Written problem. Repeat every record below exactly as written.

Listed entries.
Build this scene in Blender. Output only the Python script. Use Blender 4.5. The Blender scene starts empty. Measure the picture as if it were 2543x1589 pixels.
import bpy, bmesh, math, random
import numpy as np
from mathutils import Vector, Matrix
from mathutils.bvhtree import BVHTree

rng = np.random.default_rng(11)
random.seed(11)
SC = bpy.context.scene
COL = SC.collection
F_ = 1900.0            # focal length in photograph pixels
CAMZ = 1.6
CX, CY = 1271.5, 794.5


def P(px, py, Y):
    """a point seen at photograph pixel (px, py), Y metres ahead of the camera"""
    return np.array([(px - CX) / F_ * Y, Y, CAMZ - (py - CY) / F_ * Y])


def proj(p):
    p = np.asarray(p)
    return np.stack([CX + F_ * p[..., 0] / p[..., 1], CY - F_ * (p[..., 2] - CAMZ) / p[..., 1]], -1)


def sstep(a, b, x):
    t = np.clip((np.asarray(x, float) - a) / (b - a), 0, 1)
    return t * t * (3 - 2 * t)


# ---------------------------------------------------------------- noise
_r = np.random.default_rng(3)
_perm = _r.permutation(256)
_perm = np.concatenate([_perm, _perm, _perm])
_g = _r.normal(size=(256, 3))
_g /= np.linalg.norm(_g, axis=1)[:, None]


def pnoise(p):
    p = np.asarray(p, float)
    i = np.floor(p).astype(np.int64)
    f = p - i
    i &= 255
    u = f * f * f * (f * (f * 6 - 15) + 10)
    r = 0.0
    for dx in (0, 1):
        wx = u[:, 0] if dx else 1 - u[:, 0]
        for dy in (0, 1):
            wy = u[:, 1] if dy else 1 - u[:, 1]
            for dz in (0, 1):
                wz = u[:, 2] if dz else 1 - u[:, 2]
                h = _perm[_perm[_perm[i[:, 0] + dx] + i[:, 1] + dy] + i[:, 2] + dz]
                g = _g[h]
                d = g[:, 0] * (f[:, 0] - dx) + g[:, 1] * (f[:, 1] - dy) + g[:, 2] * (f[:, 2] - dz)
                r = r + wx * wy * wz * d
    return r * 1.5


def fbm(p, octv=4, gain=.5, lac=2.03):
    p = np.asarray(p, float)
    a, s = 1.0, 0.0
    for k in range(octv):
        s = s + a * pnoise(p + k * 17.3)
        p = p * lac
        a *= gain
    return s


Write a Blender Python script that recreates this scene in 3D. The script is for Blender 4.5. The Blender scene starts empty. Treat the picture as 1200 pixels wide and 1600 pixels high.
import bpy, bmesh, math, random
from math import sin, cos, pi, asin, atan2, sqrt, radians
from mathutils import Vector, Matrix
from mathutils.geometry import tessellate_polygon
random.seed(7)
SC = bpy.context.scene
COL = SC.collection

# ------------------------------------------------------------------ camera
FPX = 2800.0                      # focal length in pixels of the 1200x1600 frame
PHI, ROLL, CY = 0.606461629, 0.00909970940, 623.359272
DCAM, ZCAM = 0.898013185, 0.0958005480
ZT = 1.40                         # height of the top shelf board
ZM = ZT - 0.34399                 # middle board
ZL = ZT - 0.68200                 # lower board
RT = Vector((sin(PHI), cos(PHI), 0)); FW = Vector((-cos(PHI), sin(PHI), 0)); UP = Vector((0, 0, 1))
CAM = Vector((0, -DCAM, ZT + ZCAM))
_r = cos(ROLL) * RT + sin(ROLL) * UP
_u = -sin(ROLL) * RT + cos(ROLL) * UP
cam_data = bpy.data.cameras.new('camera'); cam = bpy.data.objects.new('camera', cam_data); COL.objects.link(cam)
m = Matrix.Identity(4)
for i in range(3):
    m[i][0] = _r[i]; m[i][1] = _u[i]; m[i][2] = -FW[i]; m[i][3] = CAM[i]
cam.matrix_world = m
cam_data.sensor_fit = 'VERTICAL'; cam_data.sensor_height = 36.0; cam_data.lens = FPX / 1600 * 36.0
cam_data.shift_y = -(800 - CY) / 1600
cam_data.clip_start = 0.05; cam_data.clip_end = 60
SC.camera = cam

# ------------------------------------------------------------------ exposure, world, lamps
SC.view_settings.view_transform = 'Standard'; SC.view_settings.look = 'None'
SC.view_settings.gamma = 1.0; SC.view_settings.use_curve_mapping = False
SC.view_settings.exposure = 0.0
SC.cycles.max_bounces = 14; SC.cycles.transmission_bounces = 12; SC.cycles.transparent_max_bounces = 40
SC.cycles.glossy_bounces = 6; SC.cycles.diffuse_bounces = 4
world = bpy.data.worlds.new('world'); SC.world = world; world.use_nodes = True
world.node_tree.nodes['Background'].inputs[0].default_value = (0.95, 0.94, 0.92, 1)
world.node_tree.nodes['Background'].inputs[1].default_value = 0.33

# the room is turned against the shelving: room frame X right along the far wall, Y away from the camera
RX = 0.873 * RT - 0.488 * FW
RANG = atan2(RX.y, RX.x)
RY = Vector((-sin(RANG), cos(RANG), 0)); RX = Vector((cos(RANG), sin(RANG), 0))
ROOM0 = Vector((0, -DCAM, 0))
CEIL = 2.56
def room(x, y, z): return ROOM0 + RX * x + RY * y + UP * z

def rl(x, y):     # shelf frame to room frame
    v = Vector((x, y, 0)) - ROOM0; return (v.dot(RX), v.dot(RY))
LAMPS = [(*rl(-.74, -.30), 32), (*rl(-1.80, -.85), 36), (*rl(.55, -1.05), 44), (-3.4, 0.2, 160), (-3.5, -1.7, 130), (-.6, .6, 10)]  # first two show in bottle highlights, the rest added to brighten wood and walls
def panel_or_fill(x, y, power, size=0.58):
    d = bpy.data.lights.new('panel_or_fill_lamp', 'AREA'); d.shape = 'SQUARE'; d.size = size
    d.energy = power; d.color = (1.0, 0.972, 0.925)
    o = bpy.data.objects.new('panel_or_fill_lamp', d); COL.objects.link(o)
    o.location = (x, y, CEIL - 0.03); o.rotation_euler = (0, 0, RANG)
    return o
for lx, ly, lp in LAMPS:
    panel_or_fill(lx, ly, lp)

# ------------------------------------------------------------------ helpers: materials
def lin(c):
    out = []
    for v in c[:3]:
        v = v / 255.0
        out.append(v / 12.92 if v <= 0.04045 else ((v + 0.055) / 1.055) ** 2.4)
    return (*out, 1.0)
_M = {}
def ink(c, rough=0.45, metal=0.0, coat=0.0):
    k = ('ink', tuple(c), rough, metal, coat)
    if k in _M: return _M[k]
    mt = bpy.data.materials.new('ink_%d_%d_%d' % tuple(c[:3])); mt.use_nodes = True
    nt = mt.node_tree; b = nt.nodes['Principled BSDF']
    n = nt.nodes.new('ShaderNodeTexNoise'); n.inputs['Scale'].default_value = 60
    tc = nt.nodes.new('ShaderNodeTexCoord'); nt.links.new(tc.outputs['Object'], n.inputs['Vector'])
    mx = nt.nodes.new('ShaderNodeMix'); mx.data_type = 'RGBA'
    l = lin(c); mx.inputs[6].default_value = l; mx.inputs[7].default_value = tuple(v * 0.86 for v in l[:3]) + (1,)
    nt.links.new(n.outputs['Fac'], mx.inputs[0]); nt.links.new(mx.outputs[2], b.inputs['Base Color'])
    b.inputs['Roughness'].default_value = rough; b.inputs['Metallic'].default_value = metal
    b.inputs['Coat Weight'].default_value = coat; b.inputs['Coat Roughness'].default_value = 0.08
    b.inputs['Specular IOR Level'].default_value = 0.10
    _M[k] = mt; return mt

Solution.
Build this scene in Blender. Output only the Python script. Use Blender 4.5. The Blender scene starts empty. Measure the picture as if it were 2543x1589 pixels.
import bpy, bmesh, math, random
import numpy as np
from mathutils import Vector, Matrix
from mathutils.bvhtree import BVHTree

rng = np.random.default_rng(11)
random.seed(11)
SC = bpy.context.scene
COL = SC.collection
F_ = 1900.0            # focal length in photograph pixels
CAMZ = 1.6
CX, CY = 1271.5, 794.5


def P(px, py, Y):
    """a point seen at photograph pixel (px, py), Y metres ahead of the camera"""
    return np.array([(px - CX) / F_ * Y, Y, CAMZ - (py - CY) / F_ * Y])


def proj(p):
    p = np.asarray(p)
    return np.stack([CX + F_ * p[..., 0] / p[..., 1], CY - F_ * (p[..., 2] - CAMZ) / p[..., 1]], -1)


def sstep(a, b, x):
    t = np.clip((np.asarray(x, float) - a) / (b - a), 0, 1)
    return t * t * (3 - 2 * t)


# ---------------------------------------------------------------- noise
_r = np.random.default_rng(3)
_perm = _r.permutation(256)
_perm = np.concatenate([_perm, _perm, _perm])
_g = _r.normal(size=(256, 3))
_g /= np.linalg.norm(_g, axis=1)[:, None]


def pnoise(p):
    p = np.asarray(p, float)
    i = np.floor(p).astype(np.int64)
    f = p - i
    i &= 255
    u = f * f * f * (f * (f * 6 - 15) + 10)
    r = 0.0
    for dx in (0, 1):
        wx = u[:, 0] if dx else 1 - u[:, 0]
        for dy in (0, 1):
            wy = u[:, 1] if dy else 1 - u[:, 1]
            for dz in (0, 1):
                wz = u[:, 2] if dz else 1 - u[:, 2]
                h = _perm[_perm[_perm[i[:, 0] + dx] + i[:, 1] + dy] + i[:, 2] + dz]
                g = _g[h]
                d = g[:, 0] * (f[:, 0] - dx) + g[:, 1] * (f[:, 1] - dy) + g[:, 2] * (f[:, 2] - dz)
                r = r + wx * wy * wz * d
    return r * 1.5


def fbm(p, octv=4, gain=.5, lac=2.03):
    p = np.asarray(p, float)
    a, s = 1.0, 0.0
    for k in range(octv):
        s = s + a * pnoise(p + k * 17.3)
        p = p * lac
        a *= gain
    return s


Write a Blender Python script that recreates this scene in 3D. The script is for Blender 4.5. The Blender scene starts empty. Treat the picture as 1200 pixels wide and 1600 pixels high.
import bpy, bmesh, math, random
from math import sin, cos, pi, asin, atan2, sqrt, radians
from mathutils import Vector, Matrix
from mathutils.geometry import tessellate_polygon
random.seed(7)
SC = bpy.context.scene
COL = SC.collection

# ------------------------------------------------------------------ camera
FPX = 2800.0                      # focal length in pixels of the 1200x1600 frame
PHI, ROLL, CY = 0.606461629, 0.00909970940, 623.359272
DCAM, ZCAM = 0.898013185, 0.0958005480
ZT = 1.40                         # height of the top shelf board
ZM = ZT - 0.34399                 # middle board
ZL = ZT - 0.68200                 # lower board
RT = Vector((sin(PHI), cos(PHI), 0)); FW = Vector((-cos(PHI), sin(PHI), 0)); UP = Vector((0, 0, 1))
CAM = Vector((0, -DCAM, ZT + ZCAM))
_r = cos(ROLL) * RT + sin(ROLL) * UP
_u = -sin(ROLL) * RT + cos(ROLL) * UP
cam_data = bpy.data.cameras.new('camera'); cam = bpy.data.objects.new('camera', cam_data); COL.objects.link(cam)
m = Matrix.Identity(4)
for i in range(3):
    m[i][0] = _r[i]; m[i][1] = _u[i]; m[i][2] = -FW[i]; m[i][3] = CAM[i]
cam.matrix_world = m
cam_data.sensor_fit = 'VERTICAL'; cam_data.sensor_height = 36.0; cam_data.lens = FPX / 1600 * 36.0
cam_data.shift_y = -(800 - CY) / 1600
cam_data.clip_start = 0.05; cam_data.clip_end = 60
SC.camera = cam

# ------------------------------------------------------------------ exposure, world, lamps
SC.view_settings.view_transform = 'Standard'; SC.view_settings.look = 'None'
SC.view_settings.gamma = 1.0; SC.view_settings.use_curve_mapping = False
SC.view_settings.exposure = 0.0
SC.cycles.max_bounces = 14; SC.cycles.transmission_bounces = 12; SC.cycles.transparent_max_bounces = 40
SC.cycles.glossy_bounces = 6; SC.cycles.diffuse_bounces = 4
world = bpy.data.worlds.new('world'); SC.world = world; world.use_nodes = True
world.node_tree.nodes['Background'].inputs[0].default_value = (0.95, 0.94, 0.92, 1)
world.node_tree.nodes['Background'].inputs[1].default_value = 0.33

# the room is turned against the shelving: room frame X right along the far wall, Y away from the camera
RX = 0.873 * RT - 0.488 * FW
RANG = atan2(RX.y, RX.x)
RY = Vector((-sin(RANG), cos(RANG), 0)); RX = Vector((cos(RANG), sin(RANG), 0))
ROOM0 = Vector((0, -DCAM, 0))
CEIL = 2.56
def room(x, y, z): return ROOM0 + RX * x + RY * y + UP * z

def rl(x, y):     # shelf frame to room frame
    v = Vector((x, y, 0)) - ROOM0; return (v.dot(RX), v.dot(RY))
LAMPS = [(*rl(-.74, -.30), 32), (*rl(-1.80, -.85), 36), (*rl(.55, -1.05), 44), (-3.4, 0.2, 160), (-3.5, -1.7, 130), (-.6, .6, 10)]  # first two show in bottle highlights, the rest added to brighten wood and walls
def panel_or_fill(x, y, power, size=0.58):
    d = bpy.data.lights.new('panel_or_fill_lamp', 'AREA'); d.shape = 'SQUARE'; d.size = size
    d.energy = power; d.color = (1.0, 0.972, 0.925)
    o = bpy.data.objects.new('panel_or_fill_lamp', d); COL.objects.link(o)
    o.location = (x, y, CEIL - 0.03); o.rotation_euler = (0, 0, RANG)
    return o
for lx, ly, lp in LAMPS:
    panel_or_fill(lx, ly, lp)

# ------------------------------------------------------------------ helpers: materials
def lin(c):
    out = []
    for v in c[:3]:
        v = v / 255.0
        out.append(v / 12.92 if v <= 0.04045 else ((v + 0.055) / 1.055) ** 2.4)
    return (*out, 1.0)
_M = {}
def ink(c, rough=0.45, metal=0.0, coat=0.0):
    k = ('ink', tuple(c), rough, metal, coat)
    if k in _M: return _M[k]
    mt = bpy.data.materials.new('ink_%d_%d_%d' % tuple(c[:3])); mt.use_nodes = True
    nt = mt.node_tree; b = nt.nodes['Principled BSDF']
    n = nt.nodes.new('ShaderNodeTexNoise'); n.inputs['Scale'].default_value = 60
    tc = nt.nodes.new('ShaderNodeTexCoord'); nt.links.new(tc.outputs['Object'], n.inputs['Vector'])
    mx = nt.nodes.new('ShaderNodeMix'); mx.data_type = 'RGBA'
    l = lin(c); mx.inputs[6].default_value = l; mx.inputs[7].default_value = tuple(v * 0.86 for v in l[:3]) + (1,)
    nt.links.new(n.outputs['Fac'], mx.inputs[0]); nt.links.new(mx.outputs[2], b.inputs['Base Color'])
    b.inputs['Roughness'].default_value = rough; b.inputs['Metallic'].default_value = metal
    b.inputs['Coat Weight'].default_value = coat; b.inputs['Coat Roughness'].default_value = 0.08
    b.inputs['Specular IOR Level'].default_value = 0.10
    _M[k] = mt; return mt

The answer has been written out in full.